La récolte est ensuite portée en salle de fermentation. On étend  les feuilles sur des galeries. Séché doucement par des souffleries dans la nuit, le thé peut alors dégager toutes ses senteurs. Il est ensuite roulé dans de vieilles machines aux allures anachroniques, puis déshydraté dans un autre de ces artecfacts étranges de l’époque coloniale. Enfin,  il est trié par des  femmes  portant tablier , charlotte, et masques comme si elles sortaient d’un bloc opératoire. De véritables infirmières du thé qui veillent à la qualité des feuilles, retirent le moindre petit corps étranger, pour fournir un produit homogène . Le thé est enfin empaqueté, prêt à être expédié : nous sommes en avril, la first flush est arrivée.
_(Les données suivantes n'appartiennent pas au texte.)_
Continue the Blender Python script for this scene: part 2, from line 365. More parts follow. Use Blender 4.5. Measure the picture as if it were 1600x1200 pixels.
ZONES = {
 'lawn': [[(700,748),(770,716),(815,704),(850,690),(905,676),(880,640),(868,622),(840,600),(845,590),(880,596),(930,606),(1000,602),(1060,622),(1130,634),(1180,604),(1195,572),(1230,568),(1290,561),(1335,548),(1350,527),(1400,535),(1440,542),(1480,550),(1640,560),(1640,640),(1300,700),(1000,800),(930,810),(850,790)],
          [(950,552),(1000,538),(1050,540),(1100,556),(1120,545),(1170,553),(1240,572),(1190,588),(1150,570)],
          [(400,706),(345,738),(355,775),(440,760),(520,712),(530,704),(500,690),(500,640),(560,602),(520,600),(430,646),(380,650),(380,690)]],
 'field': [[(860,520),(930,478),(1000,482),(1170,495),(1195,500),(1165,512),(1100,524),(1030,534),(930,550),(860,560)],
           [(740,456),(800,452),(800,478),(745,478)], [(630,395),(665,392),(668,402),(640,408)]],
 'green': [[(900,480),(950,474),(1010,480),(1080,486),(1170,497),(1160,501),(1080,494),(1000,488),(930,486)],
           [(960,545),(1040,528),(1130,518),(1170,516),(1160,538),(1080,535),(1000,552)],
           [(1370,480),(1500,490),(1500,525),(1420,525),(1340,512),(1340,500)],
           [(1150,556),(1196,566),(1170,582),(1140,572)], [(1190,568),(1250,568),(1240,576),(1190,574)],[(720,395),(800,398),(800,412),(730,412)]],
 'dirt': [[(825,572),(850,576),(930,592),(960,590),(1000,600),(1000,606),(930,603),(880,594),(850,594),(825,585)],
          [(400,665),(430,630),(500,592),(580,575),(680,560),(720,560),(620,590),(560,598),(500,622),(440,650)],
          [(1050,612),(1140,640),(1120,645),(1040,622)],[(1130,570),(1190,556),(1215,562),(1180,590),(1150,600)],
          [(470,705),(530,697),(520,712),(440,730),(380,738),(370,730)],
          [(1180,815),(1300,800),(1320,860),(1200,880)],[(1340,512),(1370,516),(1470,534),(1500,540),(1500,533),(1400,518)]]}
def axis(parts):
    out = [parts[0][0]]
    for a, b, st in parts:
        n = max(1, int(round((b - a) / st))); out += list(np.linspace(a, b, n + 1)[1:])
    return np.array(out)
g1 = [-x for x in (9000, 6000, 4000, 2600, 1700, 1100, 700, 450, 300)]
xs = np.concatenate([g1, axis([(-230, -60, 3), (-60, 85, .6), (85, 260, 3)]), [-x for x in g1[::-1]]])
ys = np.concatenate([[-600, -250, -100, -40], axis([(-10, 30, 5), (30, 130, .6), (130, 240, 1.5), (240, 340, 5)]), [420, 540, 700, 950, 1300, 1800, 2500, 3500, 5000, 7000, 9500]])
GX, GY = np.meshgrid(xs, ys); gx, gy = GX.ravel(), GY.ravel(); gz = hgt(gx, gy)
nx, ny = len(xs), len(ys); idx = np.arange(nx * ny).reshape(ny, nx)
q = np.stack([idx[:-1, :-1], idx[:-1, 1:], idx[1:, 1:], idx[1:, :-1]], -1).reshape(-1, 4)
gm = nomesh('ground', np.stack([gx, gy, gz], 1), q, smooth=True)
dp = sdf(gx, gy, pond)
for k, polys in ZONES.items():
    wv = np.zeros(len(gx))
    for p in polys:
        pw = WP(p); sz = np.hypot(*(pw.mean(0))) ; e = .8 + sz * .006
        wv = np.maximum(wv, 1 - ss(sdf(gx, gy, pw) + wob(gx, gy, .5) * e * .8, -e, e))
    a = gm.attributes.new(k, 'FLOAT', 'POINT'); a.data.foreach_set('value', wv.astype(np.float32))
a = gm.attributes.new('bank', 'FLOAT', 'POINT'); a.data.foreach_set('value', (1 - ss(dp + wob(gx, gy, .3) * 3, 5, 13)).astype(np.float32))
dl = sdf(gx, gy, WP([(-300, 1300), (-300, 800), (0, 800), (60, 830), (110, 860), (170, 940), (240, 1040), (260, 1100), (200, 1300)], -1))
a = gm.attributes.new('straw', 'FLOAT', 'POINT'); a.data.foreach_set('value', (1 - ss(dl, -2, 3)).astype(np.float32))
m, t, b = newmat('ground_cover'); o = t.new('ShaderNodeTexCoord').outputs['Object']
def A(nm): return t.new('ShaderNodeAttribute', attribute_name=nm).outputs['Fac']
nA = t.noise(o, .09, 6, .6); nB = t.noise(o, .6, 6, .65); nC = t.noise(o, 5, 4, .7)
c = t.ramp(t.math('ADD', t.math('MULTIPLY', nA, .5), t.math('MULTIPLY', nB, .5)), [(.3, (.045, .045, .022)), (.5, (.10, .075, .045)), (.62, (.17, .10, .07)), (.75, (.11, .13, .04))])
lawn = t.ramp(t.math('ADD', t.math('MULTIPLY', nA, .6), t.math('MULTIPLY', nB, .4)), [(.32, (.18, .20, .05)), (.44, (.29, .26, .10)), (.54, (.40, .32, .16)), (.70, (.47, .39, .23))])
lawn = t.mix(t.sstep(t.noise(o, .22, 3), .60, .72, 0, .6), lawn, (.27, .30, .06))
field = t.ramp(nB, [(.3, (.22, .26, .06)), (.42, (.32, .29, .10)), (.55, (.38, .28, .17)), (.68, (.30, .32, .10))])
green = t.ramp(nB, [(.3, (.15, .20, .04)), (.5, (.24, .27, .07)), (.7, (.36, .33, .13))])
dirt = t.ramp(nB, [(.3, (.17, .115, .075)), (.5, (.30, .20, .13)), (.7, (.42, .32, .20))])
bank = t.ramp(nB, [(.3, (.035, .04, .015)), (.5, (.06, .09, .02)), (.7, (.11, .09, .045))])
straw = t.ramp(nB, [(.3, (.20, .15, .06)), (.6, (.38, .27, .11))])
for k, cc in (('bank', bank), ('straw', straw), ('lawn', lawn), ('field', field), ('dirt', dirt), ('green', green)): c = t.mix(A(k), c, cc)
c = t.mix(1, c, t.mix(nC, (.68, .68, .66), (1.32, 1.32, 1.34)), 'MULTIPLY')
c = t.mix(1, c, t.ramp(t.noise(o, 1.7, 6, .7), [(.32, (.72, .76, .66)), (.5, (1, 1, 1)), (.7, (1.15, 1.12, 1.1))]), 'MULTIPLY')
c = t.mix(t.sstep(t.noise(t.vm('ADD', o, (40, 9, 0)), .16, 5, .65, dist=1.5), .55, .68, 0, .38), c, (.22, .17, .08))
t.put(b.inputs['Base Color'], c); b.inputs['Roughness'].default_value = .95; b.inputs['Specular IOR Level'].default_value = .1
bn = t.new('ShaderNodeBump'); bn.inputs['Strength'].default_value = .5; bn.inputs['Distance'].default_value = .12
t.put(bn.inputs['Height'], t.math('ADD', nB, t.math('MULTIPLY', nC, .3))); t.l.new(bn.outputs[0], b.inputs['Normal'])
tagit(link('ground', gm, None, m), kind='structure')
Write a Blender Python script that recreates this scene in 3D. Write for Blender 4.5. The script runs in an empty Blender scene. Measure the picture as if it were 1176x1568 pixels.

C’est grâce à la sueur de ces hommes qui usent leurs mains calleuses sur les machines, à la persévérance de ces femmes qui s’appliquent à leur travail de fourmi, parfois très pénible, que le thé de makaibari peut être dégusté partout dans le monde, au cours d’une réunion de businessmen bengalis à Calcutta, pendant la cérémonie de thé dans je ne sais quel pavillon de jardin au japon (le premier pays importateur de thé makaibari), ou encore à votre table, peut être relevé par quelques elixirs bretons. Fermez les yeux, faites tourner et mousser l’infusion sous votre palais et vous sentirez que, loin là bas, des gorkhas au teint hâlé dont la route ne croisera sans doute jamais la vôtre ont mis toute leur passion au service de vos papilles.